Kenan Alpay / Haksöz Haber
MHP lideri Devlet Bahçeli’nin ‘alayına rest çeken’ söylem ve pozisyonu koalisyon ve erken seçim arayışlarından öteye siyaset yapma imkânlarını kilitlemeye hatta felç etmeye zemin hazırlıyor. Uzun yıllar sonra belki de ilk defa MHP’nin tavrı siyasal dengeleri belirleyici bir rol olarak belirdi ama o da yıkıcı-kilitleyici bir mahiyet arz etmekte. Bahçeli liderliğindeki MHP’nin aldığı bu kilitleyici pozisyonun bir türlü izah edilemeyen, çözümlenemeyen sırrı ve sonuçları bakalım ne zaman aydınlığa kavuşacak. Ancak umarız ki telafisi mümkün olmayan darbelere meydan vermeden bu mesele aydınlığa kavuşur.
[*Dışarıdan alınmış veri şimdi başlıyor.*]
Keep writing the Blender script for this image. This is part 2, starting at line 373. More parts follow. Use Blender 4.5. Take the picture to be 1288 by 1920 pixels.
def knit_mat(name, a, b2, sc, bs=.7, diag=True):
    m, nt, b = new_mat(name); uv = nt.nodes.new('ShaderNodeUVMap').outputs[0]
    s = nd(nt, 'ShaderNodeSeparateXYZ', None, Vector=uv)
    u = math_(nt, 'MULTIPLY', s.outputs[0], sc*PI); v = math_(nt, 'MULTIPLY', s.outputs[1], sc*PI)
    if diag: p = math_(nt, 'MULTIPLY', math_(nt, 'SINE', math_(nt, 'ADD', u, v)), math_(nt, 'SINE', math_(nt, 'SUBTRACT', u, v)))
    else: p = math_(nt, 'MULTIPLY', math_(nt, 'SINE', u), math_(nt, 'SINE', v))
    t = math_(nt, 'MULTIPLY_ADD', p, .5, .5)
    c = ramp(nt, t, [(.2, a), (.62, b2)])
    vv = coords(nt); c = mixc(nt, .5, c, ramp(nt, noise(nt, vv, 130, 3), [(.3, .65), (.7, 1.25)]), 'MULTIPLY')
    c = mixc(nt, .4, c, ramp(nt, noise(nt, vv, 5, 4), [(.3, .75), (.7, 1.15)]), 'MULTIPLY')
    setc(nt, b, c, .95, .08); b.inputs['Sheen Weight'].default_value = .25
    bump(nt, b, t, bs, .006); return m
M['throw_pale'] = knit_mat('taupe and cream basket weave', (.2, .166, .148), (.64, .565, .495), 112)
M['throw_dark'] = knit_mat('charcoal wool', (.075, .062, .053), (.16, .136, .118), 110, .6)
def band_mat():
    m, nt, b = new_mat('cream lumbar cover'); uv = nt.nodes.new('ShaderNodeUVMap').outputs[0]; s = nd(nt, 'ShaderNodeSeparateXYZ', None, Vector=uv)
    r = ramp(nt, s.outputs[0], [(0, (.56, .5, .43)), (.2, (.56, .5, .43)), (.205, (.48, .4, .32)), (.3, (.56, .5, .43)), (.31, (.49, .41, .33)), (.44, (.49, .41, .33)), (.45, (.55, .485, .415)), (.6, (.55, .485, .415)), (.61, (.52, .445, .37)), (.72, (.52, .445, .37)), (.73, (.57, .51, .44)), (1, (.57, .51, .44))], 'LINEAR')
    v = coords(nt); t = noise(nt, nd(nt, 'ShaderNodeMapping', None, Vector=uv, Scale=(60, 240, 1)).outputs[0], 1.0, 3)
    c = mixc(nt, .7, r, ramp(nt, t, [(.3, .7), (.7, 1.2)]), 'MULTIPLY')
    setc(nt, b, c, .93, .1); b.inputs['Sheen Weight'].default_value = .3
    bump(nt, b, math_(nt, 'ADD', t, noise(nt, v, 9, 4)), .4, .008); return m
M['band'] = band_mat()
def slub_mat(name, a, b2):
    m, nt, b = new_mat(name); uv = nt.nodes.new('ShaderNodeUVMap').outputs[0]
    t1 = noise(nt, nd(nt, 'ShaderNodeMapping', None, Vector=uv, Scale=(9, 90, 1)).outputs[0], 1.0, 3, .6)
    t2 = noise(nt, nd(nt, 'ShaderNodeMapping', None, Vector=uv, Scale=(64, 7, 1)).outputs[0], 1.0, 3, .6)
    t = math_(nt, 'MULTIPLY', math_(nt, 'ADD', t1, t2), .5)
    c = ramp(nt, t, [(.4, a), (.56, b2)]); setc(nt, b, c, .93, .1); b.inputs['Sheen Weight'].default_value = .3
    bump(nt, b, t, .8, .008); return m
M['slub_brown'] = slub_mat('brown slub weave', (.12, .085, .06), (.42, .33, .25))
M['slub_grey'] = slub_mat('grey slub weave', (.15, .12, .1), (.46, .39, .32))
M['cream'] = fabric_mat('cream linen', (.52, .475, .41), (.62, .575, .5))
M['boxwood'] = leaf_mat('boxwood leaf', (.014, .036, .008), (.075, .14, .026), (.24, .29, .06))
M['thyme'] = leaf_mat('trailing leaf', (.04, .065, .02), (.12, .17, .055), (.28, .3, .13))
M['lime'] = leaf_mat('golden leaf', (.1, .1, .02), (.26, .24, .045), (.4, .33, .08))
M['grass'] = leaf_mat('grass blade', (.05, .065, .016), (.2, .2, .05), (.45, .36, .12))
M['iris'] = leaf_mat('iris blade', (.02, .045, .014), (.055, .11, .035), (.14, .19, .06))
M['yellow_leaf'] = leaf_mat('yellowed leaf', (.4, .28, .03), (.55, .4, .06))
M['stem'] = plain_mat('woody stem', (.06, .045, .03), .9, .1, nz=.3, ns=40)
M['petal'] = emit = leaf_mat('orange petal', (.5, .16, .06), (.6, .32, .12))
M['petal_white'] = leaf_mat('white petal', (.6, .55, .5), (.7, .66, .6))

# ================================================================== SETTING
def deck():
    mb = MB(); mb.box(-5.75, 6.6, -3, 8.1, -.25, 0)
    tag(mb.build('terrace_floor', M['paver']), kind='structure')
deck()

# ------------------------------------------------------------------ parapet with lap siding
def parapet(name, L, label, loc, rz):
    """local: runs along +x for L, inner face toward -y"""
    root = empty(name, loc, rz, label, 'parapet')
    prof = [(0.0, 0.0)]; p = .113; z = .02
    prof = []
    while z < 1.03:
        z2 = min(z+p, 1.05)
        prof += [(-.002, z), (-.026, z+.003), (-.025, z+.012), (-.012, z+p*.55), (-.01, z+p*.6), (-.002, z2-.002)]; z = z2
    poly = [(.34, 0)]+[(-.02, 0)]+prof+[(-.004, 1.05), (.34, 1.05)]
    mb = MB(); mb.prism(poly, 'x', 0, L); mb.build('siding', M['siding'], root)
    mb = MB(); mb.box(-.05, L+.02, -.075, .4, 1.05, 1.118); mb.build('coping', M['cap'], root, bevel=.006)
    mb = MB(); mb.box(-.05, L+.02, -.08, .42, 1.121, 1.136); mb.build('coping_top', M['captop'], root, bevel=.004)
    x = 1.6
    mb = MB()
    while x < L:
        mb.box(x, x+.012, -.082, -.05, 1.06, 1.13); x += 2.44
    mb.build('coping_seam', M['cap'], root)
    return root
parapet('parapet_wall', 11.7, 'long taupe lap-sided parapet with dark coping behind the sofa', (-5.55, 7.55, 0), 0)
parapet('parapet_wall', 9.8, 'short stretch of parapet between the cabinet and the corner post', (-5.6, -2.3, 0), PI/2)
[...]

CHP ve HDP’nin Suriye cephesinde iyiden iyiye belirginleşen paralel söylemi Erdoğan-Davutoğlu düşmanlığı ortak paydasında sadece politik hedefleri değil kadro ve tabanlarını da giderek aynılaştırdı. Türk ve Kürt ulusalcı kadroları seküler hayat tarzı, Batı’yla ittifak ve İslami kimliğin her türlü görünümünü siyasal-sosyal hayattan tasfiye etmek üzere güçlü bir ittifak kurmuş durumda. Artık ne CHP için klasik bir devletin bekası kaygısı mevcut ne de HDP için Kemalist devlet düşmanlığı önceliği mevcut. Köprünün altından çok sular aktı ve İslamsız-seküler bir ülke ve bölge tasavvuru adına sahada gayet pratik olarak işleyen ortak bir seferberlik ruhu tesis edildi.